I am continuing to read Cam Taylor’s
book, Detour. Chapter 15 is called “Attitude”
and focusses on the importance of a positive attitude. What I like is that
Taylor is not talking about a “Don’t Worry; Be Happy” kind of positivity thinking.
He reminds us that
A lot of “positive
talk” fails to acknowledge the presence of legitimate loss and the emotional
roller coaster that inevitably comes with adversity. If your positivity is a
fluffy sentimentalism that says, “Let’s just be happy all the time,” it’s not
the positivity I’m talking about. My positivity had room for melancholy and
sadness as an unavoidable part of human experience. The positivity I’m talking
about is not the absence of adversity but a belief that you’ll get through what
you’re going through, that people will show up to help at just the right time,
and that there are resources you haven’t yet tapped into (including divine
aid). Real positivity believes in growth amidst hardship and fights against the
downward pull of the feeling that life will never get better and nobody cares.

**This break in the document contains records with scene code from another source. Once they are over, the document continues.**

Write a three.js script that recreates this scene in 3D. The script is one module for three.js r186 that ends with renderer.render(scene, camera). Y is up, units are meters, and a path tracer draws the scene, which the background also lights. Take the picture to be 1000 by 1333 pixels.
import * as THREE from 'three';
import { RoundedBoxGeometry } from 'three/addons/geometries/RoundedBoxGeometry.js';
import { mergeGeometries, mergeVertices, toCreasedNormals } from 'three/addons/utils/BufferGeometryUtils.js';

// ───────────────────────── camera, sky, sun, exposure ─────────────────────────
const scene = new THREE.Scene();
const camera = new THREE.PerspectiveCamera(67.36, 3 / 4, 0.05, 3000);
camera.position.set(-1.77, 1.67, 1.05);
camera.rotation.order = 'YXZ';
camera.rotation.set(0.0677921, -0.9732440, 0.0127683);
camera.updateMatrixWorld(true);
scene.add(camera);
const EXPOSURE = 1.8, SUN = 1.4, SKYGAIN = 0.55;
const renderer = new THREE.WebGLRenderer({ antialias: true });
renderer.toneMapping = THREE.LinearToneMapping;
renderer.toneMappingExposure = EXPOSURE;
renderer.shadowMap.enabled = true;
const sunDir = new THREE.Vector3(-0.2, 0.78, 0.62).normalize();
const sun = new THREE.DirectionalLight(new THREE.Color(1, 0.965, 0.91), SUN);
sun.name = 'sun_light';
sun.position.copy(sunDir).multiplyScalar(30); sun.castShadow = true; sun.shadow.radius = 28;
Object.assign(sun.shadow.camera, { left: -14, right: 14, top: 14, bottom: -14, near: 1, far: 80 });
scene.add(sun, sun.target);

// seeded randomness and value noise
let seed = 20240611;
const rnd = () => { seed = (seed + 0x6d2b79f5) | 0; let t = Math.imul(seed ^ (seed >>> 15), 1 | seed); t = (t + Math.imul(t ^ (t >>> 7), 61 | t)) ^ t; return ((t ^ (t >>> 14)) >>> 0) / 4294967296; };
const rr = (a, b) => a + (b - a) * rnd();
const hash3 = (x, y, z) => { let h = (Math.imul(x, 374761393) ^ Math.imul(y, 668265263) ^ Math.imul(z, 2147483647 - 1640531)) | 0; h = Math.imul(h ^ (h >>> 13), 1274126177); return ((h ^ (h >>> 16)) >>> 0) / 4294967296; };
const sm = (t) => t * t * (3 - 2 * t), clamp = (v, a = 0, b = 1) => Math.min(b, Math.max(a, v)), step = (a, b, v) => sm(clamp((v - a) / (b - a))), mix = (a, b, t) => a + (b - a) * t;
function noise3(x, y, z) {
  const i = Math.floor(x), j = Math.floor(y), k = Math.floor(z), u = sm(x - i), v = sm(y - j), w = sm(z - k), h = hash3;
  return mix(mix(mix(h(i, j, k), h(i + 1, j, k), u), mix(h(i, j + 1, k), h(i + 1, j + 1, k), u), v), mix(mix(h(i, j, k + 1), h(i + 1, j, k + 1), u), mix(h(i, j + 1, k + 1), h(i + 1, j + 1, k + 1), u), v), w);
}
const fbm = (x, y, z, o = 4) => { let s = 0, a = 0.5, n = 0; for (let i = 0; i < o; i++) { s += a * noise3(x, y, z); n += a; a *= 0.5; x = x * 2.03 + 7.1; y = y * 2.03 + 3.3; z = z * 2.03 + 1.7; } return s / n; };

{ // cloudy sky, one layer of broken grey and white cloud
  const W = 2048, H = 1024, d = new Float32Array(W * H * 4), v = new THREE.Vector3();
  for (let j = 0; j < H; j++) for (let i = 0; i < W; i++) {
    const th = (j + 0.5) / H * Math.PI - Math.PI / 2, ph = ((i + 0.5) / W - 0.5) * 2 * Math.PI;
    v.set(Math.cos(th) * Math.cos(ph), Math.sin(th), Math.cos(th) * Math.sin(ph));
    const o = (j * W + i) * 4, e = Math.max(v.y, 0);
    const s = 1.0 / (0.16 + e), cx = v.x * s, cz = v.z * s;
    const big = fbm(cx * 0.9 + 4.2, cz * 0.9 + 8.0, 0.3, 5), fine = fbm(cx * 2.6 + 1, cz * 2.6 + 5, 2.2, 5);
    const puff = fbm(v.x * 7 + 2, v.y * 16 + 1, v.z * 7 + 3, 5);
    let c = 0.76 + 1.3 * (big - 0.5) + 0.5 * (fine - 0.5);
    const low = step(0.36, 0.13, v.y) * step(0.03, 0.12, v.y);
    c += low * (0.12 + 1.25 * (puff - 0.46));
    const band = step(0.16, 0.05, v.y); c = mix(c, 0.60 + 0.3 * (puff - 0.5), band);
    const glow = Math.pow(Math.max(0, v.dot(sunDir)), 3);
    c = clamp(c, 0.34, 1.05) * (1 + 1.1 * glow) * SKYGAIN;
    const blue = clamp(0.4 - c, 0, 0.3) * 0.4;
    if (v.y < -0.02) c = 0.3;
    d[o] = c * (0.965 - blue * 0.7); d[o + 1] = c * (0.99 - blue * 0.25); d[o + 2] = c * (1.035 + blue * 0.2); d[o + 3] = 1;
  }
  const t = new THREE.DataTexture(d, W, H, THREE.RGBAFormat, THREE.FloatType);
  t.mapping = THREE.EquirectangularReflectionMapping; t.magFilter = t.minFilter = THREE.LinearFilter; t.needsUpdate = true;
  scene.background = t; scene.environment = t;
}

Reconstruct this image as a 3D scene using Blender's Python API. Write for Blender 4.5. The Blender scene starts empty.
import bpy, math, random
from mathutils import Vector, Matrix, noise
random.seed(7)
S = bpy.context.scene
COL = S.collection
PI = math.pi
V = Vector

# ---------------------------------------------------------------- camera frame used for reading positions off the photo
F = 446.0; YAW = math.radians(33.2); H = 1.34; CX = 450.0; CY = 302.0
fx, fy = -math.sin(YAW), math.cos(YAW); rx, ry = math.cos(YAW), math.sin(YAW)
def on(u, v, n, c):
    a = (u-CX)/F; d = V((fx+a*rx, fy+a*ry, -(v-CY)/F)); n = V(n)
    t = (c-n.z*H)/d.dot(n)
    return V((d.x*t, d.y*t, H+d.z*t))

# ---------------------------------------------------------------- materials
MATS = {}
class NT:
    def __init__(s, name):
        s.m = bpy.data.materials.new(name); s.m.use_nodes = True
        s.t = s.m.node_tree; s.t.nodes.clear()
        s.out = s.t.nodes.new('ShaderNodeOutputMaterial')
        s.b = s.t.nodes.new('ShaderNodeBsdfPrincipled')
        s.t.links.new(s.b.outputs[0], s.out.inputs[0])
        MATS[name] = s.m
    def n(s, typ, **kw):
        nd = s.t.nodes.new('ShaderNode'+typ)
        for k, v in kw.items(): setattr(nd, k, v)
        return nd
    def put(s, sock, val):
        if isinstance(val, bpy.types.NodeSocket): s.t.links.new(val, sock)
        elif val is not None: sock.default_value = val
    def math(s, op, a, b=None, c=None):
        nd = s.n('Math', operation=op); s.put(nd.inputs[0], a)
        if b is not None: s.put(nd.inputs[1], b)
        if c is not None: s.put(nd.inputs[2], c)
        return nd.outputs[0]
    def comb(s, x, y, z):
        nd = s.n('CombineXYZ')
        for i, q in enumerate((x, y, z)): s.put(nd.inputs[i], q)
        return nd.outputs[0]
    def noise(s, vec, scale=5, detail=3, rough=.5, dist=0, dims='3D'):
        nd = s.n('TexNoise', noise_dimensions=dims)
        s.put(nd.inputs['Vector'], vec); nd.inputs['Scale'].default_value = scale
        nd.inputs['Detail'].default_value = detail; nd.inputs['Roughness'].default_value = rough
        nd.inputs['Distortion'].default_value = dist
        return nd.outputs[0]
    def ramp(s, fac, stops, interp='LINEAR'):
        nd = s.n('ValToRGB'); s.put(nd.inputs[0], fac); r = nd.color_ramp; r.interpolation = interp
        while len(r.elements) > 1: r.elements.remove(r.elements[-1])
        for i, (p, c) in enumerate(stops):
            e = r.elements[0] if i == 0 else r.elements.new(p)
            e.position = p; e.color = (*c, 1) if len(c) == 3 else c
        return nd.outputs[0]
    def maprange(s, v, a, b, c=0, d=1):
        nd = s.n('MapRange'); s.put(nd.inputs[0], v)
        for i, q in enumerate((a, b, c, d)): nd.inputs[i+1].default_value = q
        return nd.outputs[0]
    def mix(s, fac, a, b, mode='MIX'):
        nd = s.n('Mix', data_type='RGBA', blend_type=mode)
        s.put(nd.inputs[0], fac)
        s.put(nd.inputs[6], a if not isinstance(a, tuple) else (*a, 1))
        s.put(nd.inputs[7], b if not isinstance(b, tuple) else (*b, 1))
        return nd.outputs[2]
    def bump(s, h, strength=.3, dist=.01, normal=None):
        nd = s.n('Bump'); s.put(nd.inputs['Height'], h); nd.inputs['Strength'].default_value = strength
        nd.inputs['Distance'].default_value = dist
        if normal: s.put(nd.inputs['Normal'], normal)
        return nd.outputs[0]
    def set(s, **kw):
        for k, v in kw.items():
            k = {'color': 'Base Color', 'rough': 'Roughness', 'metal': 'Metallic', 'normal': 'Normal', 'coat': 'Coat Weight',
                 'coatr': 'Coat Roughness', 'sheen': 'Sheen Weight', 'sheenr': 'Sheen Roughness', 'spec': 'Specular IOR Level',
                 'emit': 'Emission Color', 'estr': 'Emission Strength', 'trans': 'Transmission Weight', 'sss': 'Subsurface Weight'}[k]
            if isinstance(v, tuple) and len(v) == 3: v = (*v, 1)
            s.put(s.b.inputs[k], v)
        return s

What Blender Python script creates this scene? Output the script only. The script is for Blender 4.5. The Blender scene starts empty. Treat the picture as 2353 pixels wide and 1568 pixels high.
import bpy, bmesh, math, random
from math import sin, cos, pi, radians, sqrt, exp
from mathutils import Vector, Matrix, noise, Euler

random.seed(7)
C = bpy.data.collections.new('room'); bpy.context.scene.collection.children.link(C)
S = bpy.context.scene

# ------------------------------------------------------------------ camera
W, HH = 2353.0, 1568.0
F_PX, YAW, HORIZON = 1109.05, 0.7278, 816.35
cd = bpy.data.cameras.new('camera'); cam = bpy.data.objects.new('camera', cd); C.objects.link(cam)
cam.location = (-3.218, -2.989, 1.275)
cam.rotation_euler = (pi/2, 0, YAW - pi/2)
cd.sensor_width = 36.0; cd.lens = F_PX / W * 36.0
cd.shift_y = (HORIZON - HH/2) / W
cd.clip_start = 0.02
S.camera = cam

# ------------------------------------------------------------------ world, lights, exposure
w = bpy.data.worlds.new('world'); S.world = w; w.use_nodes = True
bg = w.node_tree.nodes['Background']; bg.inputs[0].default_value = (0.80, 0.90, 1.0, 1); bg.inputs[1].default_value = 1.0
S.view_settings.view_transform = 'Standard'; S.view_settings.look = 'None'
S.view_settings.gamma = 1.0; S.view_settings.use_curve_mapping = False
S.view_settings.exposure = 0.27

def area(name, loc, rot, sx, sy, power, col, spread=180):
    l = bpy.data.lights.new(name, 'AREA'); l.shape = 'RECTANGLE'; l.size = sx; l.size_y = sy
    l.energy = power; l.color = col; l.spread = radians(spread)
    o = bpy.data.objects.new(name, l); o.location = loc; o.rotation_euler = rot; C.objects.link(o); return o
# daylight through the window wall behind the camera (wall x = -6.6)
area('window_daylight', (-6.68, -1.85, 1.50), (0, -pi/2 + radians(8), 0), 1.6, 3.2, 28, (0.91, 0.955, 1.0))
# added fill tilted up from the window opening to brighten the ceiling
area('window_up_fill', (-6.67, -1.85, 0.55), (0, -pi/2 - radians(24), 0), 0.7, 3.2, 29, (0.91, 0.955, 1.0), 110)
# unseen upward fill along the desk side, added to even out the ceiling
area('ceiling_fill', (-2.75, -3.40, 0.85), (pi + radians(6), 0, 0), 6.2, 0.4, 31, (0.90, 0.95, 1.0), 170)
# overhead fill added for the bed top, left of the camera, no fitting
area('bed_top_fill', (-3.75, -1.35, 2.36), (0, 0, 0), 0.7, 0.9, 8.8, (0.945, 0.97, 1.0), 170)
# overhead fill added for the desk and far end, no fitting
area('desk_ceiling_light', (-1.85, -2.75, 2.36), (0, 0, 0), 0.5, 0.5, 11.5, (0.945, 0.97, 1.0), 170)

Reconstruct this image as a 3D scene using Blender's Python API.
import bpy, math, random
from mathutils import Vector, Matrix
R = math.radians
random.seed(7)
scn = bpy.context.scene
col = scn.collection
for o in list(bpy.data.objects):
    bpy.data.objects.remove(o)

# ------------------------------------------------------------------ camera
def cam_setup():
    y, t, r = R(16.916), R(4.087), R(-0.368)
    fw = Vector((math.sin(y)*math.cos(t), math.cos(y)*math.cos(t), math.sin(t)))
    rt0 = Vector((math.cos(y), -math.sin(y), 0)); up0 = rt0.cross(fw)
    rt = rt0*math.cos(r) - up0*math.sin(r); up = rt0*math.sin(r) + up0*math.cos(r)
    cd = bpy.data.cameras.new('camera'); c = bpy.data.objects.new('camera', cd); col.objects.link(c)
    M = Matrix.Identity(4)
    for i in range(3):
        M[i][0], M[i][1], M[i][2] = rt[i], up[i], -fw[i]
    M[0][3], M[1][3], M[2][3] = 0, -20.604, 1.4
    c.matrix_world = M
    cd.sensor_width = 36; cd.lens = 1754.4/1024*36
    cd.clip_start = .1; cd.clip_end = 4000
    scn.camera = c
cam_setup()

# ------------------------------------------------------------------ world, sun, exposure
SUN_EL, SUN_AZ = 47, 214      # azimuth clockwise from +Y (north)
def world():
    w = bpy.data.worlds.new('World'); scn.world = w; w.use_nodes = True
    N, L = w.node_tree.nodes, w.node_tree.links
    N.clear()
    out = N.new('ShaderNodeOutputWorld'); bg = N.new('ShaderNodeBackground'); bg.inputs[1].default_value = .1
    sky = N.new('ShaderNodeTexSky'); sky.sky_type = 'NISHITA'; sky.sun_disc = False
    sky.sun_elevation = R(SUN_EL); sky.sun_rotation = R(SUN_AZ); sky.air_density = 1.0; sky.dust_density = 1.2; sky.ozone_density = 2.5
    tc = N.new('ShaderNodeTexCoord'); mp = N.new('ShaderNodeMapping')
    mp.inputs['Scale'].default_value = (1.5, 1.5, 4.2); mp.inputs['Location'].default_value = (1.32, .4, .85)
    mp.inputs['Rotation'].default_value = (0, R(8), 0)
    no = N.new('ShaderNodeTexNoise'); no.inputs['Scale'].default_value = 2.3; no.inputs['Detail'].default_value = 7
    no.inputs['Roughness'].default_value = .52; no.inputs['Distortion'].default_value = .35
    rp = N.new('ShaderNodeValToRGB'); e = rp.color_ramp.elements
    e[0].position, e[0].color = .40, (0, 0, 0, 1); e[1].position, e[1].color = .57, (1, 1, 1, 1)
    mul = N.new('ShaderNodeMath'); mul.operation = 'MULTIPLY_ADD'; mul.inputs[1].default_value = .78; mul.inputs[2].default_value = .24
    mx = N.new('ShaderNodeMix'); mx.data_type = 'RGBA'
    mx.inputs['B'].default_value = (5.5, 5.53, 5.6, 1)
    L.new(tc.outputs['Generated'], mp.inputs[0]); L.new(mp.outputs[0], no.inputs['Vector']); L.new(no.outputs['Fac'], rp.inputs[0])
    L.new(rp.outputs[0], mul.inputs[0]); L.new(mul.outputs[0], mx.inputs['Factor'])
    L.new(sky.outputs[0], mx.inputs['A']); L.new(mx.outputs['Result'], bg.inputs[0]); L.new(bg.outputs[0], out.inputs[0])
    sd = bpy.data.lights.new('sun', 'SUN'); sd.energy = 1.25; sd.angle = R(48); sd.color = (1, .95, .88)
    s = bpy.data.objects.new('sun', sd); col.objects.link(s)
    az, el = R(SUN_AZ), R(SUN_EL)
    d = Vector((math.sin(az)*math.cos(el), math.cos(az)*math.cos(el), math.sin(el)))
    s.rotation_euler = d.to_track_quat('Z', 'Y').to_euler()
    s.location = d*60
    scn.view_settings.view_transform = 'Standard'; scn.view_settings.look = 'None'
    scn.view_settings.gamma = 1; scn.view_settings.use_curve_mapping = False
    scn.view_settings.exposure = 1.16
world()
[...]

Instead, Taylor says that he began to
look for ways to help others in difficult circumstances. Even as he still
worked at his recovery from a catastrophic motorcycle accident, he states that “Every day, when I woke up, my goal
was to do something positive with the time I had and to find a way to add value
to others.” He began to invite others to join him (but pressed on even when
others did not join him) in a persevering attitude. He chose to “live with true
hope that said, ‘Things can and will get better!’” These are good words to live
by whether we find ourselves in a difficult detour or on the normal rolling
hills of life. Each of us can look for positive ways in which we can help others regardless of where we are at in our journey.